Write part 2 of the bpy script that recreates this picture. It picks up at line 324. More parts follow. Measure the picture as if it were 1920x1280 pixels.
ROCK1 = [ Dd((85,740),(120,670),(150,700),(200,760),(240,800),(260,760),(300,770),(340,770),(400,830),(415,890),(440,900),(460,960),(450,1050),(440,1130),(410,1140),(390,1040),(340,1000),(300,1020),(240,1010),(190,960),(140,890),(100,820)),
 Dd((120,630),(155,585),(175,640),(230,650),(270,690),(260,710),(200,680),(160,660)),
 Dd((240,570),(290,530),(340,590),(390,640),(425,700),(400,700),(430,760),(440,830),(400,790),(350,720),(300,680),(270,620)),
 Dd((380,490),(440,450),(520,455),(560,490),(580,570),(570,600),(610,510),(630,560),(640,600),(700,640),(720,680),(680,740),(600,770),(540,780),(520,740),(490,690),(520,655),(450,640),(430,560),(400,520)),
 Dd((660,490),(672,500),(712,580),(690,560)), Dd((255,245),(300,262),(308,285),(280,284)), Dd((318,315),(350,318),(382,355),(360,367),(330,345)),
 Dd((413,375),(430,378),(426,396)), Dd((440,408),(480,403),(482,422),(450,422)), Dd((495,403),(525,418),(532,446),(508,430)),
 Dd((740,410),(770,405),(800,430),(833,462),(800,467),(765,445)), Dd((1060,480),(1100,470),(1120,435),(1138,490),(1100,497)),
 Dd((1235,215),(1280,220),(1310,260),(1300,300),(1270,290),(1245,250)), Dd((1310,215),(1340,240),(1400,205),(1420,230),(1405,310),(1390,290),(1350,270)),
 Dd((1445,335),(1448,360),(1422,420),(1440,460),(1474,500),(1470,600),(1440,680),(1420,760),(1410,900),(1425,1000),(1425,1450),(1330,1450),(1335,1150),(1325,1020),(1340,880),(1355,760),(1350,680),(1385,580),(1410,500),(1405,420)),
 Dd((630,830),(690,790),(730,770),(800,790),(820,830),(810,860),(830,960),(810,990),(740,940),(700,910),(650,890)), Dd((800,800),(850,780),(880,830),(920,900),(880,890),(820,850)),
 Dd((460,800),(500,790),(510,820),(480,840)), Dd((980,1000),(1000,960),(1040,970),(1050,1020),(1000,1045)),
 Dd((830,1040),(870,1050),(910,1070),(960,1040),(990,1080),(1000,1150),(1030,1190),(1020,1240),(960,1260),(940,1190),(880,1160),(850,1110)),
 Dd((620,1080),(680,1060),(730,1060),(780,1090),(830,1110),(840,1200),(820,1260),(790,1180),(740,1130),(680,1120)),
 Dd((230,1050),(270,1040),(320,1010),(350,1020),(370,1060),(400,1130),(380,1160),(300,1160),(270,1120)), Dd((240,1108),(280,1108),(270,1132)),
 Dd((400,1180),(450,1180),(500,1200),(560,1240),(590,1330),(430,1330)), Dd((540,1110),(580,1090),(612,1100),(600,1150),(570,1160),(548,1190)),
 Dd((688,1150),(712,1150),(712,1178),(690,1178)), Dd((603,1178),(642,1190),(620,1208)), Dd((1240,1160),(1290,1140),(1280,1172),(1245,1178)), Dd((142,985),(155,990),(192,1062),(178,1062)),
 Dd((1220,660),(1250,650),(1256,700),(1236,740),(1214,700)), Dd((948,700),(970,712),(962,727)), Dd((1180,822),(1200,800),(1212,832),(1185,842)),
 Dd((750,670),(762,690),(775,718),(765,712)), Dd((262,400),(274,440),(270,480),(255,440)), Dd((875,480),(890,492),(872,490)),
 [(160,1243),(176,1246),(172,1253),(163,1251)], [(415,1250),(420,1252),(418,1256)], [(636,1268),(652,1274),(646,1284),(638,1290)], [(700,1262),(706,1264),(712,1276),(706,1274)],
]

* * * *

■ **Set problem**: Would you copy out each line exactly as written?

■ **Correct output**:
Write part 2 of the bpy script that recreates this picture. It picks up at line 324. More parts follow. Measure the picture as if it were 1920x1280 pixels.
ROCK1 = [ Dd((85,740),(120,670),(150,700),(200,760),(240,800),(260,760),(300,770),(340,770),(400,830),(415,890),(440,900),(460,960),(450,1050),(440,1130),(410,1140),(390,1040),(340,1000),(300,1020),(240,1010),(190,960),(140,890),(100,820)),
 Dd((120,630),(155,585),(175,640),(230,650),(270,690),(260,710),(200,680),(160,660)),
 Dd((240,570),(290,530),(340,590),(390,640),(425,700),(400,700),(430,760),(440,830),(400,790),(350,720),(300,680),(270,620)),
 Dd((380,490),(440,450),(520,455),(560,490),(580,570),(570,600),(610,510),(630,560),(640,600),(700,640),(720,680),(680,740),(600,770),(540,780),(520,740),(490,690),(520,655),(450,640),(430,560),(400,520)),
 Dd((660,490),(672,500),(712,580),(690,560)), Dd((255,245),(300,262),(308,285),(280,284)), Dd((318,315),(350,318),(382,355),(360,367),(330,345)),
 Dd((413,375),(430,378),(426,396)), Dd((440,408),(480,403),(482,422),(450,422)), Dd((495,403),(525,418),(532,446),(508,430)),
 Dd((740,410),(770,405),(800,430),(833,462),(800,467),(765,445)), Dd((1060,480),(1100,470),(1120,435),(1138,490),(1100,497)),
 Dd((1235,215),(1280,220),(1310,260),(1300,300),(1270,290),(1245,250)), Dd((1310,215),(1340,240),(1400,205),(1420,230),(1405,310),(1390,290),(1350,270)),
 Dd((1445,335),(1448,360),(1422,420),(1440,460),(1474,500),(1470,600),(1440,680),(1420,760),(1410,900),(1425,1000),(1425,1450),(1330,1450),(1335,1150),(1325,1020),(1340,880),(1355,760),(1350,680),(1385,580),(1410,500),(1405,420)),
 Dd((630,830),(690,790),(730,770),(800,790),(820,830),(810,860),(830,960),(810,990),(740,940),(700,910),(650,890)), Dd((800,800),(850,780),(880,830),(920,900),(880,890),(820,850)),
 Dd((460,800),(500,790),(510,820),(480,840)), Dd((980,1000),(1000,960),(1040,970),(1050,1020),(1000,1045)),
 Dd((830,1040),(870,1050),(910,1070),(960,1040),(990,1080),(1000,1150),(1030,1190),(1020,1240),(960,1260),(940,1190),(880,1160),(850,1110)),
 Dd((620,1080),(680,1060),(730,1060),(780,1090),(830,1110),(840,1200),(820,1260),(790,1180),(740,1130),(680,1120)),
 Dd((230,1050),(270,1040),(320,1010),(350,1020),(370,1060),(400,1130),(380,1160),(300,1160),(270,1120)), Dd((240,1108),(280,1108),(270,1132)),
 Dd((400,1180),(450,1180),(500,1200),(560,1240),(590,1330),(430,1330)), Dd((540,1110),(580,1090),(612,1100),(600,1150),(570,1160),(548,1190)),
 Dd((688,1150),(712,1150),(712,1178),(690,1178)), Dd((603,1178),(642,1190),(620,1208)), Dd((1240,1160),(1290,1140),(1280,1172),(1245,1178)), Dd((142,985),(155,990),(192,1062),(178,1062)),
 Dd((1220,660),(1250,650),(1256,700),(1236,740),(1214,700)), Dd((948,700),(970,712),(962,727)), Dd((1180,822),(1200,800),(1212,832),(1185,842)),
 Dd((750,670),(762,690),(775,718),(765,712)), Dd((262,400),(274,440),(270,480),(255,440)), Dd((875,480),(890,492),(872,490)),
 [(160,1243),(176,1246),(172,1253),(163,1251)], [(415,1250),(420,1252),(418,1256)], [(636,1268),(652,1274),(646,1284),(638,1290)], [(700,1262),(706,1264),(712,1276),(706,1274)],
]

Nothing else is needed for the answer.